Kingsman: The Secret Service – Review

Director: Matthew Vaughn

Starring: Coin Firth, Taron Egerton, Samuel L. Jackson, Mark Strong

UK Release Date: 29th January 2015

A satirical action romp directed and written by Matthew Vaughn, adapted from Mark Millar’s comic with assistance from Jane Goldman – this statement applies to both Kingsman: The Secret Service and 2010’s Kick-Ass, and comparisons between the two are almost unavoidable. Where Kick-Ass is a comedic swipe at the superhero genre, Kingsman takes aim at the world of the secret agent, harking back to the classic 007 days of dapper suits, corrupt schemes and evil sidekicks.


The premise is a simple take on any adolescent Bond fan’s dream: a streetwise lad from the East End (Taron Egerton), nicknamed Eggsy, is taken under the wing of super-spy Harry Hart (Colin Firth), codenamed Galahad, and entered into the fiercely competitive academy of Kingsman, an independent intelligence service operating outside of any government influence. Whilst Eggsy trains and competes with other young hopefuls, Harry investigates Richmond Valentine, a billionaire businessman linked to a series of mysterious, high-profile disappearances.


The action is crucial in any screen adaptations of Mark Millar’s work, and in this regard, Kingsman certainly doesn’t disappoint; best described as a combination of The Raid’s kung-fu speed and Kill Bill’s exaggerated, bloody brutality, but performed by a pun spewing Mr Darcy. Fighting sequences are frantically fast-paced, with most characters taking on at least two opponents at once, and the outlandish comic book style comes complete with plenty of over the top gore. These scenes are viscerally energetic, totally engaging and the definite highlights of Kingsman (despite some ropey CGI in larger set-pieces), with the rest of the film suffering from unremarkable, style-over-substance direction.

Unfortunately, Kingman’s comedic side is not quite as well-executed as its polished action scenes. The satirical take on spy movie staples is entertaining throughout, and there are many funny moments in a film that doesn’t take itself too seriously. However, a number of gags miss the mark in a tonal sense, and the crudeness of the humour surrounding Eggsy seems out of place (where most jokes feel like they would be better suited in an Inbetweeners episode). This isn’t helped by the generic “street” dialogue assigned to him and his London cohorts, which feels forced and unnatural in parts. Additionally, Kingsman’s 129 minute run-time is slightly too long for the tight and fun film that it sets out to be, and the final act is particularly overstretched.
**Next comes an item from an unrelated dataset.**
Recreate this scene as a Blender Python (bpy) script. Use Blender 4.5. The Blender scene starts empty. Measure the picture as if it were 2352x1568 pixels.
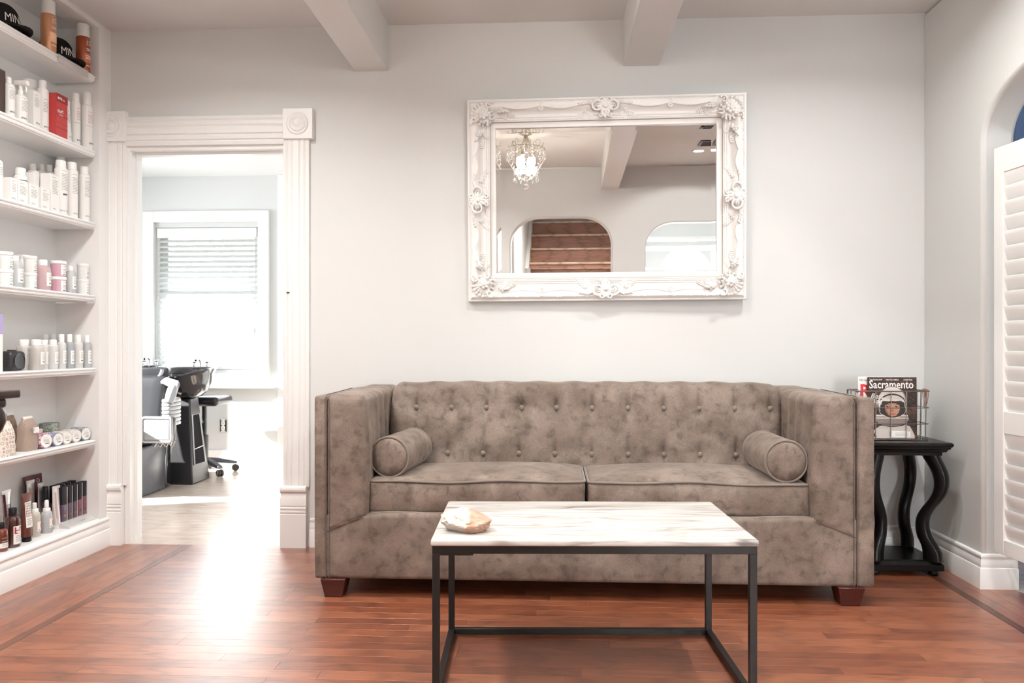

Colin Firth fills the role of the gentlemanly quasi-Bond with ease, as does Michael Caine as Arthur, the Kingsman spymaster, and Mark Strong as fellow agent, Merlin (though his Scottish accent leaves a little to be desired). Samuel L. Jackson is a solid counterpoint to the extreme Britishness displayed from the main cast, playing the lisp-y, baseball-capped villain from across the pond. Newcomer Taron Egerton holds his own amongst these veterans in the role of Eggsy, and is joined by the relatively unknown Sophie Cookson as Roxy, though unfortunately her character is under-utilised and underdeveloped as Kingsman progresses.
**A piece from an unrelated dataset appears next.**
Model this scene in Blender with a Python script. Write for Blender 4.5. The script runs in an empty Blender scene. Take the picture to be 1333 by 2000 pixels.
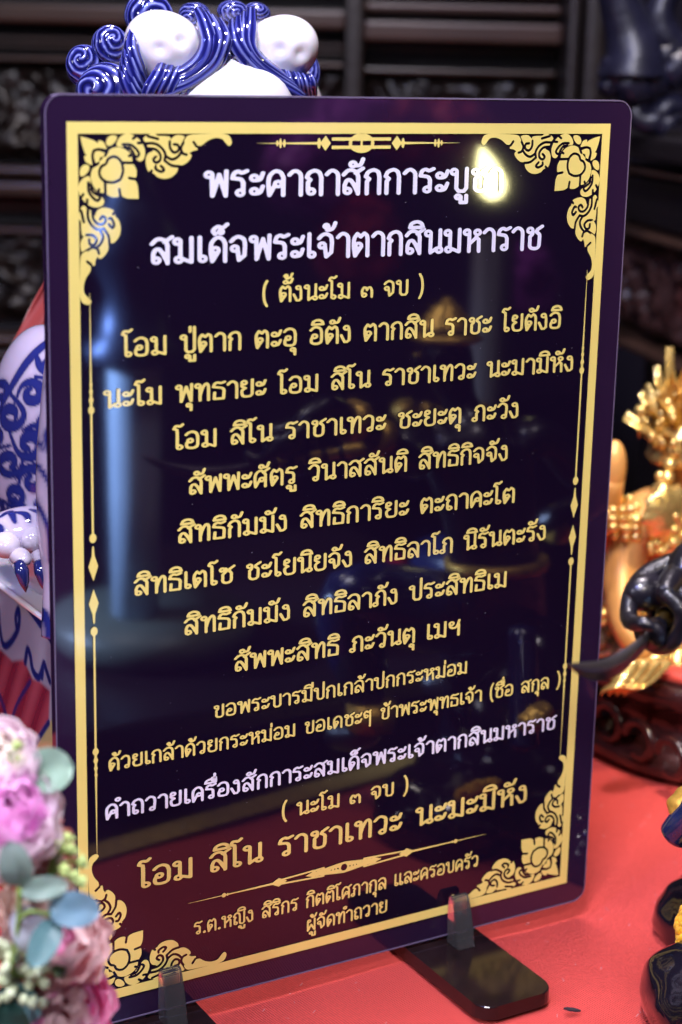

While Kingsman is not a spectacular piece of cinema, it’s definitely a great “popcorn” film and immeasurably funnier than Mortdecai if you’re looking for “British” comedy (despite some over-reliance on lewd humour at points). Self-aware and satirical, the film presents an ode to classic spy tales with a colourful flair, including a Pistorius-influenced femme-fatale with blades for legs, and climatic fight sequences soundtracked by KC & The Sunshine Band’s “Give It Up”. Kingsman invokes the same feeling when having watched it as when Firth and Jackson’s characters tuck into a McDonalds Happy Meal over ornate silverware: imperfect and shameless, but unarguably very enjoyable.